12.          First, there is nothing to suggest that the judge misunderstood the test. What he was referring to was the fact that the statements of Peter Millington and Rebecca Collins did not show why the test of this particular Appellant was invalid.

13.          Second, the judge was not satisfied at the hearing about the further checks in relation to the "human verification process".

14.          Third, he was right to conclude that there was a "paucity of information regarding this particular Appellant to an extent that it is not clear even to Ms Southgate-Smith whether this Appellant's test had to be assessed by individuals" (paragraph 17).

15.          Fourth, Mr Peter Millington's statements refer to "other reasons as to why test certificates are invalidated and that these include situations where there has been a test administration irregularity", but it was not clear whether this case had been marked as one where there had been an administrative irregularity.
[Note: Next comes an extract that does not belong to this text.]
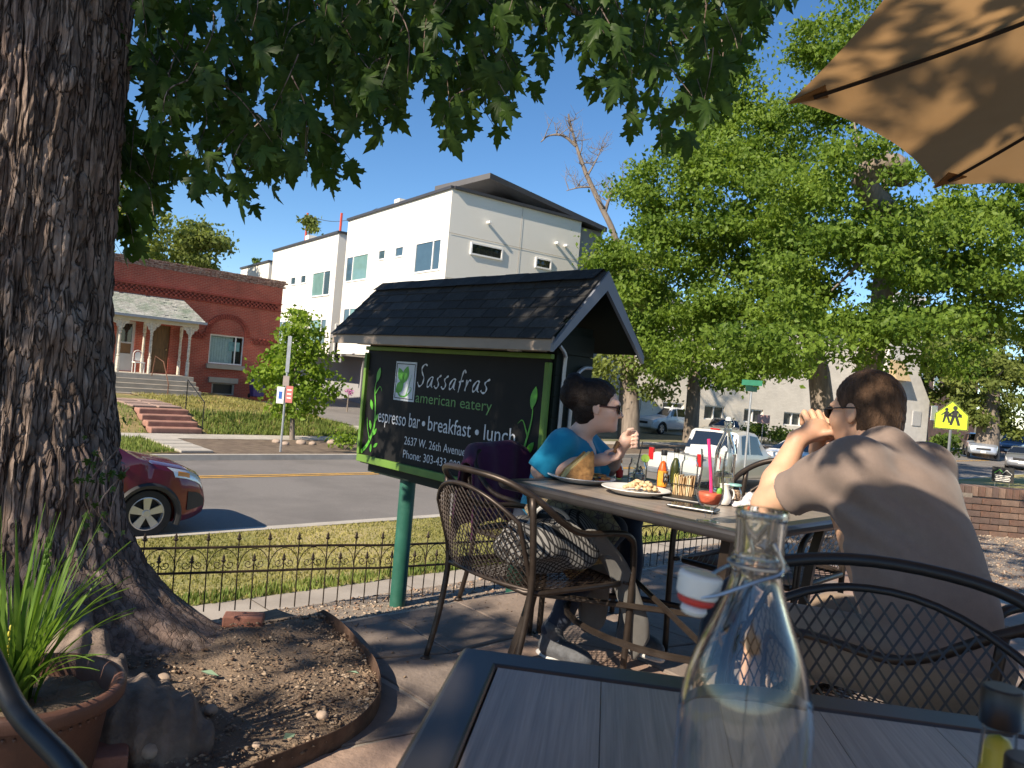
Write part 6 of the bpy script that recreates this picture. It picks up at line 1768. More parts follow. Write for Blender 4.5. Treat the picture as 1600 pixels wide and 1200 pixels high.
# shorts
K = Sdf((.62, 1.6, .2), (1.55, 2.8, .75), .008)
K.ell(pel - up * .03, (.19, .185, .12), None, .05)
for hp_, kn_ in ((hips[0], kneeL), (hips[1], kneeR)): K.cap(hp_, hp_.lerp(kn_, .92), .105, .092, .04)
K.warp(lambda X, Y, Z: .006 * np.sin(30 * X + 14 * Y) * np.sin(22 * Z))
ko = obj('shorts', K.mesh('shorts', mp), cloth_mat('khaki_shorts', (.24, .18, .13), .1), man); mesh_smooth(ko, 2)
for kn_ in (kneeL, kneeR):
    an_ = Vector((kn_.x, kn_.y, .06)) + fd * .05
    mb = MB(); mb.ball((0, 0, 0), (.14, .05, .05), 14, 8, M=TR(*(an_ + fd * .06 - mp)) @ Rz(radians(122))); obj('shoe', mb, M('brown_shoe', (.10, .06, .04), .6), man, True)
# hair: short cap with a lower edge behind the ears
m_hair_m = M('brown_hair', (.095, .055, .033), .65, 0, .45, 60, .9, 300, stretch=(1, 1, .3), spec=.25)
Hh = Sdf(hd_c - Vector((.17,) * 3), hd_c + Vector((.17,) * 3), .0035)
Hh.ell(HP(-.016, 0, .032), np.array((.104, .0825, .098)), HM, .01); Hh.ell(HP(-.045, 0, -.035), np.array((.066, .068, .07)), HM, .03)
Hh.ell(HP(.10, 0, -.012), np.array((.095, .12, .085)), HM, .006, 's')
for sg_ in (-1, 1): Hh.ell(HP(.012, sg_ * .085, -.035), np.array((.038, .04, .048)), HM, .006, 's')
Hh.ell(HP(-.02, 0, -.125), np.array((.12, .12, .06)), HM, .012, 's')
Hh.warp(lambda X, Y, Z: .0016 * np.sin(330 * X + 90 * Z) * np.sin(280 * Y - 120 * Z))
obj('hair', Hh.mesh('hair', mp), m_hair_m, man)
# sunglasses
gl = MB()
for sg_ in (-1, 1):
    gl.tube([HP(.093, sg_ * .02, .012) - mp, HP(.086, sg_ * .062, .012) - mp, HP(.02, sg_ * .083, .012) - mp, HP(-.03, sg_ * .085, .010) - mp], .0022, 6)
gl.tube([HP(.098, -.012, .010) - mp, HP(.098, .012, .010) - mp], .0025, 6)
go = obj('sunglasses', gl, m_cap, man)
lm = MB()
for sg_ in (-1, 1):
    lm.ball((0, 0, 0), (.004, .026, .019), 14, 9, M=Matrix.Translation(HP(.095, sg_ * .036, .002) - mp) @ Matrix(((f.x, l.x, u_.x, 0), (f.y, l.y, u_.y, 0), (f.z, l.z, u_.z, 0), (0, 0, 0, 1))))
obj('lens', lm, m_carglass, go, True)

# ------------------------------------------------------------------ the woman
wp = Vector((.20, 3.62, 0)); wom = thing('person', 'woman in a bright blue T-shirt and sunglasses eating at the far table end', 'person', wp)
wa = radians(-28); wf = Vector((cos(wa), sin(wa), 0)); wl_ = Vector((-wf.y, wf.x, 0))
whc = Vector((.388, 3.33, 1.06)); wsc = Vector((.292, 3.385, .888)); wpel = Vector((.22, 3.57, .52))
whf = Vector((cos(radians(-4)), sin(radians(-4)), -.04)); whu = Vector((.10, 0, 1))
m_skin_w = skin_mat('woman_skin', (.66, .44, .345), (.56, .28, .22))
Wb = Sdf((-.12, 2.95, -.02), (.85, 3.95, 1.28), .0055)
wR, wL = wsc - wl_ * .14 + up * -.012, wsc + wl_ * .14
weR, weL = Vector((.158, 3.26, .772)), Vector((.47, 3.45, .79))
wwR, wwL = Vector((.365, 3.22, .832)), Vector((.485, 3.27, .868))
Wb.cap(wpel, wsc - up * .1, .13, .12, .05); Wb.cap(wR, wL, .052, .052, .04)
wfv, wlv, wuv, WP, WM = add_head(Wb, whc, whf, whu, .96, True)
Wb.cap(wsc + up * .02 + wf * .01, whc - wuv * .06 - wfv * .015, .052, .05, .03)
Wb.ell(wsc + wf * .03 - up * .03, (.075, .085, .06), None, .04)
for a, b, c in ((wR, weR, wwR), (wL, weL, wwL)):
    Wb.cap(a, b, .05, .041, .03); m_ = b.lerp(c, .35); Wb.cap(b, m_, .041, .038, .02); Wb.cap(m_, c, .038, .024, .02)
# right hand: relaxed, palm up, fingers curling towards us; left hand raised, loosely closed
h1 = wwR + Vector((.045, -.012, .012)); Wb.cap(wwR, h1, .024, .028, .012); Wb.ell(h1 + Vector((.01, 0, 0)), (.036, .024, .02), None, .01)
for i in range(4):
    q = h1 + Vector((.03, -.02 + .013 * i, .004 * i)); finger(Wb, [q, q + Vector((.03, -.004, .012)), q + Vector((.042, 0, .034)), q + Vector((.03, .004, .045))], .0082, .0066, .003)
finger(Wb, [h1 + Vector((0, .01, .012)), h1 + Vector((.02, .012, .034)), h1 + Vector((.045, .008, .046))], .009, .0075, .003)
h2 = wwL + Vector((.022, -.015, .055)); Wb.cap(wwL, h2, .023, .027, .012); Wb.ell(h2 + Vector((.006, 0, .012)), (.03, .022, .036), None, .01)
for i in range(4):
    q = h2 + Vector((.022, -.004, .042 - .017 * i)); finger(Wb, [q + Vector((-.012, 0, 0)), q + Vector((.018, -.012, .006)), q + Vector((.022, -.032, -.004)), q + Vector((.0, -.036, -.01))], .0085, .0068, .003)
finger(Wb, [h2 + Vector((-.002, -.014, .03)), h2 + Vector((.006, -.03, .055)), h2 + Vector((.024, -.034, .062))], .0088, .0072, .003)
obj('body', Wb.mesh('body', wp), m_skin_w, wom); mesh_smooth(wom.children[0], 2)
m_teal = cloth_mat('teal_jersey', (.010, .205, .36), .08, 300)
Ws = Sdf((-.12, 3.0, .42), (.72, 3.9, 1.02), .006)
wang = np.array([[wf.x, wl_.x, 0], [wf.y, wl_.y, 0], [0, 0, 1]])
for t in np.linspace(0, 1, 7):
    c = wpel.lerp(wsc - up * .08, t); Ws.ell(c, (.125 + .012 * t, .155 + .012 * t, .11), wang, .05)
for sg_ in (-1, 1): Ws.ell(wsc + wf * .105 + wl_ * .07 * sg_ - up * .115, (.066, .068, .062), wang, .04)
Ws.cap(wR + wl_ * .01, wL - wl_ * .01, .068, .068, .05)
for a, b in ((wR, weR), (wL, weL)):
    d_ = (b - a).normalized(); Ws.cap(a - d_ * .015, a + d_ * .18, .067, .062, .03)
Ws.warp(lambda X, Y, Z: .004 * np.sin(26 * Z + 18 * X) + .003 * np.sin(45 * X - 22 * Z + 10 * Y))
for a, b in ((wR, weR), (wL, weL)):
    d_ = (b - a).normalized(); e_ = a + d_ * .135; sl, X, Y, Z = Ws.sub(Vector(e_) - Vector((.13,) * 3), Vector(e_) + Vector((.22,) * 3))
    pd = (X - e_.x) * d_.x + (Y - e_.y) * d_.y + (Z - e_.z) * d_.z; near = np.sqrt((X - e_.x) ** 2 + (Y - e_.y) ** 2 + (Z - e_.z) ** 2) - .13
    rr = np.sqrt(np.maximum(0, (X - e_.x) ** 2 + (Y - e_.y) ** 2 + (Z - e_.z) ** 2 - pd ** 2))
    Ws.f[sl] = np.maximum(Ws.f[sl], np.where((near < 0) & (rr < .085), pd, -1))
# V neck
vn = wsc + wf * .10 + up * .055
Ws.ell(wsc + up * .06 + wf * .02, (.078, .066, .055), wang, .0, 's'); Ws.ell(wsc + wf * .10 + up * .015, (.06, .032, .075), wang, .0, 's')
obj('t_shirt', Ws.mesh('t_shirt', wp), m_teal, wom); mesh_smooth(wom.children[-1], 2)
m_jean = cloth_mat('dark_denim', (.022, .030, .050), .25, 300)
Wj = Sdf((-.12, 2.9, .05), (.85, 3.95, .70), .008)
Wj.ell(wpel - up * .02, (.17, .17, .11), None, .05)
kR, kL = Vector((.48, 3.24, .54)), Vector((.60, 3.50, .56)); aR, aL = Vector((.26, 3.17, .12)), Vector((.60, 3.28, .16))
for h_, k_, a_ in ((wpel - wl_ * .09, kR, aR), (wpel + wl_ * .09, kL, aL)): Wj.cap(h_, k_, .085, .062, .04); Wj.cap(k_, a_, .06, .045, .02)
Wj.warp(lambda X, Y, Z: .005 * np.sin(40 * X + 25 * Z))
obj('jeans', Wj.mesh('jeans', wp), m_jean, wom); mesh_smooth(wom.children[-1], 2)
m_shoe = M('grey_running_shoe', (.07, .075, .085), .7, 0, .3, 40, .3, 90); m_sole = M('pale_sole', (.45, .45, .44), .7)
def shoe(a, d):
    d = Vector(d).normalized(); s_ = Sdf(a - Vector((.3, .3, .14)), a + Vector((.3, .3, .14)), .006); pr = Vector((-d.y, d.x, 0))
    mt = np.array([[d.x, pr.x, 0], [d.y, pr.y, 0], [0, 0, 1]])
    s_.ell(a + d * .07 - up * .075, (.135, .046, .045), mt, .02); s_.cap(a - up * .0, a - up * .07, .046, .045, .03); s_.ell(a + d * .13 - up * .08, (.07, .046, .034), mt, .02); s_.plane(a - up * .112, (0, 0, -1))
    o = obj('shoe', s_.mesh('shoe', wp), m_shoe, wom)
    mb = MB(); pts = []
    for t in np.linspace(0, 2 * pi, 25)[:-1]:
        p = a + d * (.07 + .145 * cos(t)) + pr * (.05 * sin(t)); pts.append((p.x - wp.x, p.y - wp.y))
    mb.prism(pts, a.z - .122, a.z - .100, ax='z'); obj('sole', mb, m_sole, o, True, 40)
    for k in range(4):
        p = a + d * (.05 + .022 * k) - up * (.035 + .008 * k) - wp; q = MB(); q.tube([p - pr * .03, p + up * .012, p + pr * .03], .003, 5); obj('lace', q, m_sole, o)
shoe(aR, (.75, -.65, 0)); shoe(aL, (.55, -.83, 0))
# hair pulled back into a bun
m_hair_w = M('dark_hair', (.012, .008, .007), .6, 0, .4, 30, .7, 200, stretch=(1, 1, .5), spec=.2)
Wh = Sdf(whc - Vector((.24, .17, .17)), whc + Vector((.17, .17, .19)), .004)
Wh.ell(WP(-.020, 0, .036), np.array((.102, .083, .094)), WM, .01); Wh.ell(WP(-.055, 0, -.03), np.array((.055, .066, .06)), WM, .03); Wh.ell(WP(-.125, 0, .045), np.array((.056, .058, .066)), WM, .015); Wh.ell(WP(-.12, .0, .10), np.array((.045, .05, .045)), WM, .02)
Wh.ell(WP(.105, 0, -.02), np.array((.088, .12, .100)), WM, .006, 's')
for sg_ in (-1, 1): Wh.ell(WP(.012, sg_ * .085, -.03), np.array((.036, .035, .042)), WM, .006, 's')
Wh.warp(lambda X, Y, Z: .002 * np.sin(160 * Z + 60 * X) * np.sin(120 * Y + 40 * X))
obj('hair', Wh.mesh('hair', wp), m_hair_w, wom)
gl = MB()
for sg_ in (-1, 1): gl.tube([WP(.094, sg_ * .015, .010) - wp, WP(.084, sg_ * .062, .010) - wp, WP(.0, sg_ * .082, .008) - wp], .004, 6)
go = obj('sunglasses', gl, M('tortoise', (.05, .012, .010), .3), wom)
lm = MB()
for sg_ in (-1, 1):
    lm.ball((0, 0, 0), (.005, .027, .021), 14, 9, M=Matrix.Translation(WP(.096, sg_ * .034, .0) - wp) @ Matrix(((wfv.x, wlv.x, wuv.x, 0), (wfv.y, wlv.y, wuv.y, 0), (wfv.z, wlv.z, wuv.z, 0), (0, 0, 0, 1))))
obj('lens', lm, m_carglass, go, True)
# bite of toast in her hand
mb = MB(); mb.box((0, 0, 0), (.014, .03, .05)); o = obj('toast_piece', mb, M('toast_brown', (.24, .12, .05), .8, 0, .3, 30), None, bev=.004); o.location = h1 + Vector((.055, .012, .058)); o.rotation_euler = (.2, .3, .2); tag(o, 'small piece of toast held in the woman\'s right hand', 'toast')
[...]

16.          On the other hand, the Appellant was a person who had not even given "a consistent account" but had been able to talk about a test that she had sat two years earlier and, "she had also worked in customer facing roles in well-known companies and this would have meant at the very least some ability to understand and communicate in English" (paragraph 20).

17.          Finally, it is significant that this is an Appellant who (see paragraph 4 of the determination) had arrived in the UK in August 2004 and had been given various extensions of leave to remain, following her entry as a student, in the capacity of a highly skilled migrant, and then on the basis of marriage, and had only been apprehended after she had returned back from India on a six-months' leave, and told that there was a question mark about an English language test that she had sat two years previously.

18.          All in all, the judge was entitled to come to the conclusions that she did. There is no perversity in the decision that she reached.

Notice of Decision

19.          There is no material error of law in the original judge's decision. The determination shall stand.

20.          No anonymity direction is made.